» **REQUIREMENT**:
Write out again, unaltered, the lines from the start through the line containing "return h / float(0xffffff)".

[Scene script records]
--------
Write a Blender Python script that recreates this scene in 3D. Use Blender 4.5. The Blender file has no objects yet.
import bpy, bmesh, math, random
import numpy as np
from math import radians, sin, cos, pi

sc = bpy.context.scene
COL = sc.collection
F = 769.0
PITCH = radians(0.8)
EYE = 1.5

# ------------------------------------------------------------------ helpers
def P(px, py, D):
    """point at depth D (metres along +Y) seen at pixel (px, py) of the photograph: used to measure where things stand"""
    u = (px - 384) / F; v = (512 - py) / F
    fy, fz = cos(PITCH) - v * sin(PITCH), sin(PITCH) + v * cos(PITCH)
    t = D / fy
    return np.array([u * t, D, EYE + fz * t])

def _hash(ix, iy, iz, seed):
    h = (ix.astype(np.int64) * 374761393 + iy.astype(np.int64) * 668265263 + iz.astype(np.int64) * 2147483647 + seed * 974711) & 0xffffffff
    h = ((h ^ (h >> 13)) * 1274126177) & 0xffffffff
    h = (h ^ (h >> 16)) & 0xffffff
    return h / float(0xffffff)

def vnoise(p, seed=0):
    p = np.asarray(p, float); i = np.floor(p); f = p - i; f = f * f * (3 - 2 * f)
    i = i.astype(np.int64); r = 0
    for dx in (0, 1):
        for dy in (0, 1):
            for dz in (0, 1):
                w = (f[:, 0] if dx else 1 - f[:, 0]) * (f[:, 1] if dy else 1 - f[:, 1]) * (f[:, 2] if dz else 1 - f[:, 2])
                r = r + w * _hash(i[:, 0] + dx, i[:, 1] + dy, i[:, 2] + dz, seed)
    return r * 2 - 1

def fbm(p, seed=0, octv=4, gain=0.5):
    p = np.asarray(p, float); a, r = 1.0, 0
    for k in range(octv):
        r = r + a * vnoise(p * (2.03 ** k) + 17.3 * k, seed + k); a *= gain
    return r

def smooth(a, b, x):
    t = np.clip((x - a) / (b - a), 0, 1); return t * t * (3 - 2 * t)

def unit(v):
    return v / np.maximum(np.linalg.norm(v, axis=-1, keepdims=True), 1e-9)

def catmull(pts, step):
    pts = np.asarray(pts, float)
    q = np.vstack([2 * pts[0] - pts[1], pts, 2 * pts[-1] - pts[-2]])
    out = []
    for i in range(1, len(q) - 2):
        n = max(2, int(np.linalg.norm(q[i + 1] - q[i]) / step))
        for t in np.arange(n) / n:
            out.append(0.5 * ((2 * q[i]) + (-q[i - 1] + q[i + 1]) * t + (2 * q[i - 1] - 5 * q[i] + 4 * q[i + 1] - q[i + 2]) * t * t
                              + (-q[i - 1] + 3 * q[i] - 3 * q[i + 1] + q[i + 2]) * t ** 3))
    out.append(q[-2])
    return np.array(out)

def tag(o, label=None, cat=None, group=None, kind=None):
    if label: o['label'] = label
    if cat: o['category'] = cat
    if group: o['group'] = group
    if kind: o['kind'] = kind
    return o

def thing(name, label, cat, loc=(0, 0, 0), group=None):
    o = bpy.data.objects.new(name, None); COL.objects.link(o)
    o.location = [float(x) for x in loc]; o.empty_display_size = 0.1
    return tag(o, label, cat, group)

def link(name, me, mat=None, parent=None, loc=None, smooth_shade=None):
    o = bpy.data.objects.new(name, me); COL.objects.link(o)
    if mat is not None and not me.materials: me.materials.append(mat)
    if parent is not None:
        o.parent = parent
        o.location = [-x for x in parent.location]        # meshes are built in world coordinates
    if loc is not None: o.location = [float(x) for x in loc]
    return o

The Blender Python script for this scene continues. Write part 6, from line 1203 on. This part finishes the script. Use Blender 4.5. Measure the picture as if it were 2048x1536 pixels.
--------
» **FINAL RESULT**:
Write a Blender Python script that recreates this scene in 3D. Use Blender 4.5. The Blender file has no objects yet.
import bpy, bmesh, math, random
import numpy as np
from math import radians, sin, cos, pi

sc = bpy.context.scene
COL = sc.collection
F = 769.0
PITCH = radians(0.8)
EYE = 1.5

# ------------------------------------------------------------------ helpers
def P(px, py, D):
    """point at depth D (metres along +Y) seen at pixel (px, py) of the photograph: used to measure where things stand"""
    u = (px - 384) / F; v = (512 - py) / F
    fy, fz = cos(PITCH) - v * sin(PITCH), sin(PITCH) + v * cos(PITCH)
    t = D / fy
    return np.array([u * t, D, EYE + fz * t])

def _hash(ix, iy, iz, seed):
    h = (ix.astype(np.int64) * 374761393 + iy.astype(np.int64) * 668265263 + iz.astype(np.int64) * 2147483647 + seed * 974711) & 0xffffffff
    h = ((h ^ (h >> 13)) * 1274126177) & 0xffffffff
    h = (h ^ (h >> 16)) & 0xffffff
    return h / float(0xffffff)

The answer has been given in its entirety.